SHORT PROBLEM
Please reproduce exactly the lines between the line holding "Reconstruct this image" and the line holding "FOCUS = 272.5", inclusive, leaving out any pictures.

(Data records)
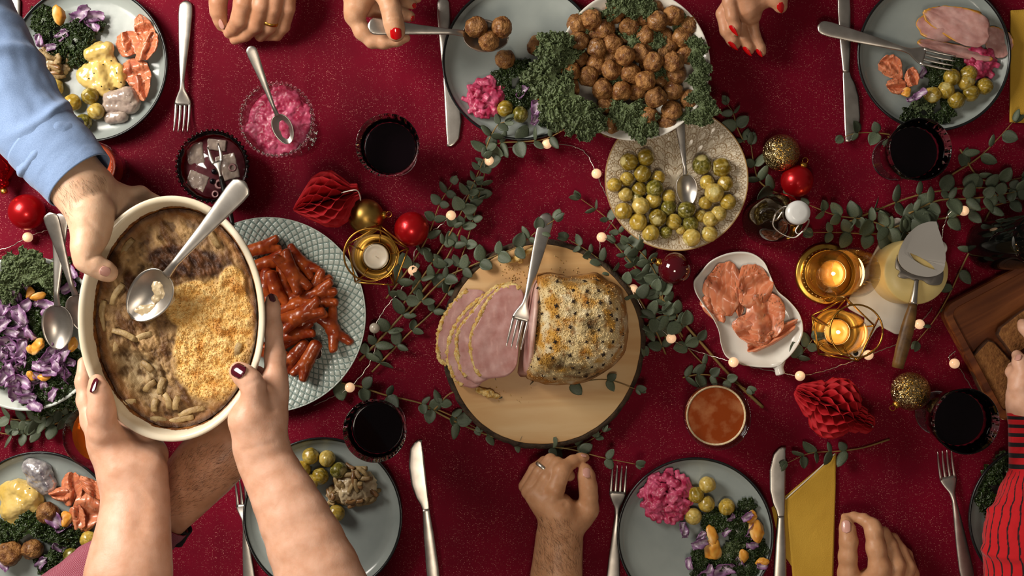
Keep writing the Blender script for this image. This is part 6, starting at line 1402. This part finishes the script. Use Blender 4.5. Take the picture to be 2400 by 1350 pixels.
    for x, y, L, an in st:
        s = S(GR_Z - .02); Lm = L * s * .9; hv, hf = loft([(-Lm / 2, 0, 0), (0, .002, .0012), (Lm / 2, 0, -.001)], [.0036, .0042, .0043, .0038], [.003, .0034, .0036, .003], 8, 9, exp=5); hv += .0009 * np.column_stack([noise(hv * 250, 1), noise(hv * 250, 2), noise(hv * 250, 3)])
        i = int(np.argmin(((PX - x) ** 2 + (PY - y) ** 2).ravel())); pz = v[i, 2]; p = P(x, y, DZ + pz) - Vector((GC.x, GC.y, DZ))
        ob = obj('potato_stick', mesh('potato_stick', hv, hf), M['potato'], o, (p.x, p.y, pz - .0002), (gr.uniform(-.3, .3), gr.uniform(-.15, .15), math.radians(an)))
gratin()
# smear of gratin in the spoon
s_ = P(365, 705, GR_Z)
mat('cream_food', '#b79f7a', '#d0bd98', scale=90, rough=.3, coat=.25)
o = blob('gratin_bite', [(335, 728, 0.380, 20, 12, 5), (360, 722, 0.382, 18, 9, 4), (372, 672, 0.390, 13, 18, 7), (384, 690, 0.388, 12, 9, 5), (398, 700, 0.388, 9, 12, 4), (350, 738, 0.380, 14, 8, 4), (366, 700, 0.385, 10, 8, 4)], .0013, M['cream_food'], 'smear of creamy gratin left in the big spoon', 'gratin', (.002, 200, 3, 2), None, None, .004)
# gratin helping on the lower plate, and the crusty piece on the upper left plate
def helping(k, cx, cy, n, rad, seed, label):
    r = random.Random(seed); px, py = Q(k, cx, cy); base = blob('gratin_helping', [(px, py, .011, rad, rad * .9, 16), (px - rad * .3, py + rad * .2, .013, rad * .6, rad * .7, 20)], .0018, M['cream_food'], label, 'gratin', (.006, 110, 4, seed), None, None, .006, .0078)
    for i in range(n):
        a = r.uniform(0, 6.28); q = math.sqrt(r.random()) * rad * 1.05; L = r.uniform(18, 36) * K; hv, hf = loft([(-L / 2, 0, 0), (0, r.uniform(-.003, .003), .001), (L / 2, 0, 0)], [.003, .004, .0038, .003], [.0026, .0034, .003], 8, 8, exp=3)
        hv += .0007 * np.column_stack([noise(hv * 250 + i, 1), noise(hv * 250 + i, 2), noise(hv * 250 + i, 3)]); w = P(px + q * math.cos(a), py + q * math.sin(a), .012 + .017 * max(0, 1 - (q / rad) ** 2) + r.uniform(-.003, .003)) - base.location
        obj('potato_stick', mesh('potato_stick', hv, hf), M['potato_brown'] if r.random() < .35 else M['potato'], base, w, (r.uniform(-.6, .6), r.uniform(-.5, .5), r.uniform(0, 3.2)))
mat('potato_brown', '#6e4a28', '#8f6a40', scale=80, rough=.35, coat=.2)
helping('bm', 880, 720, 30, 48, 1, 'heap of potato gratin on the grey plate below the goblet')
helping('bm', 740, 780, 10, 18, 2, 'small browned gratin bit beside the heap')
helping('tl', 370, 430, 26, 42, 3, 'piece of potato gratin on the plate by the blue sleeve')

blob('beetroot_bite', [(662, 285, .136, 12), (668, 300, .133, 15), (672, 315, .130, 13)], .0013, M['beetroot'], 'pink beetroot salad coating the small spoon in the goblet', 'beetroot salad', (.001, 200, 2, 3), None, None, .004)
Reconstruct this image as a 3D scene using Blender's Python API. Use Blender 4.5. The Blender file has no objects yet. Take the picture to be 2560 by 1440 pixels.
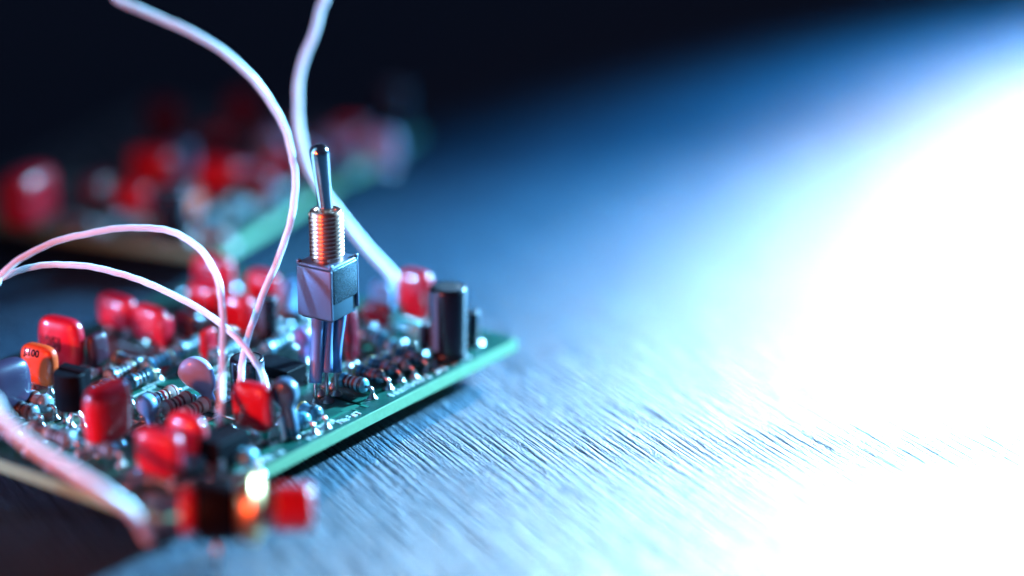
import bpy, math, random
from mathutils import Vector, Matrix
from mathutils.bvhtree import BVHTree

# ------------------------------------------------------------------ camera, world, lamps, exposure
# modelling unit in this script: millimetre; S turns it into metres
S = 0.001
FPX, CX, CY = 5757.0, 1280.0, 720.0            # focal length of the photograph in its own pixels
PITCH = math.atan(2100.0 / 5757.0)
SP, CP = math.sin(PITCH), math.cos(PITCH)
HC = 111.0                                     # camera height over the table, mm
FOCUS = 272.5

sc = bpy.context.scene
sc.render.engine = 'CYCLES'
sc.cycles.use_denoising = True
sc.cycles.sample_clamp_indirect = 6.0
sc.cycles.max_bounces = 8
cam_d = bpy.data.cameras.new('camera')
cam = bpy.data.objects.new('camera', cam_d)
sc.collection.objects.link(cam)
cam.location = (0, 0, HC * S)
cam.rotation_euler = (math.radians(90) - PITCH, 0, 0)
cam_d.sensor_width = 36.0
cam_d.lens = 36.0 * FPX / 2560.0
cam_d.clip_start = 0.005
cam_d.clip_end = 20.0
cam_d.dof.use_dof = True
cam_d.dof.focus_distance = FOCUS * S
cam_d.dof.aperture_fstop = 4.6
sc.camera = cam

world = bpy.data.worlds.new('World')
sc.world = world
world.use_nodes = True
bg = world.node_tree.nodes['Background']
bg.inputs[0].default_value = (0.18, 0.26, 0.60, 1)
bg.inputs[1].default_value = 0.09

sc.view_settings.view_transform = 'Standard'
sc.view_settings.look = 'None'
sc.view_settings.exposure = 0.0
sc.view_settings.gamma = 1.0


def lamp(name, kind, loc, target, color, power, **kw):
    d = bpy.data.lights.new(name, kind)
    d.color = color
    d.energy = power
    for k, v in kw.items():
        setattr(d, k, v)
    o = bpy.data.objects.new(name, d)
    sc.collection.objects.link(o)
    o.location = Vector(loc) * S
    dirv = Vector(target) - Vector(loc)
    o.rotation_euler = dirv.to_track_quat('-Z', 'Y').to_euler()
    return o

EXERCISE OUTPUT
Reconstruct this image as a 3D scene using Blender's Python API. Use Blender 4.5. The Blender file has no objects yet. Take the picture to be 2560 by 1440 pixels.
import bpy, math, random
from mathutils import Vector, Matrix
from mathutils.bvhtree import BVHTree

# ------------------------------------------------------------------ camera, world, lamps, exposure
# modelling unit in this script: millimetre; S turns it into metres
S = 0.001
FPX, CX, CY = 5757.0, 1280.0, 720.0            # focal length of the photograph in its own pixels
PITCH = math.atan(2100.0 / 5757.0)
SP, CP = math.sin(PITCH), math.cos(PITCH)
HC = 111.0                                     # camera height over the table, mm
FOCUS = 272.5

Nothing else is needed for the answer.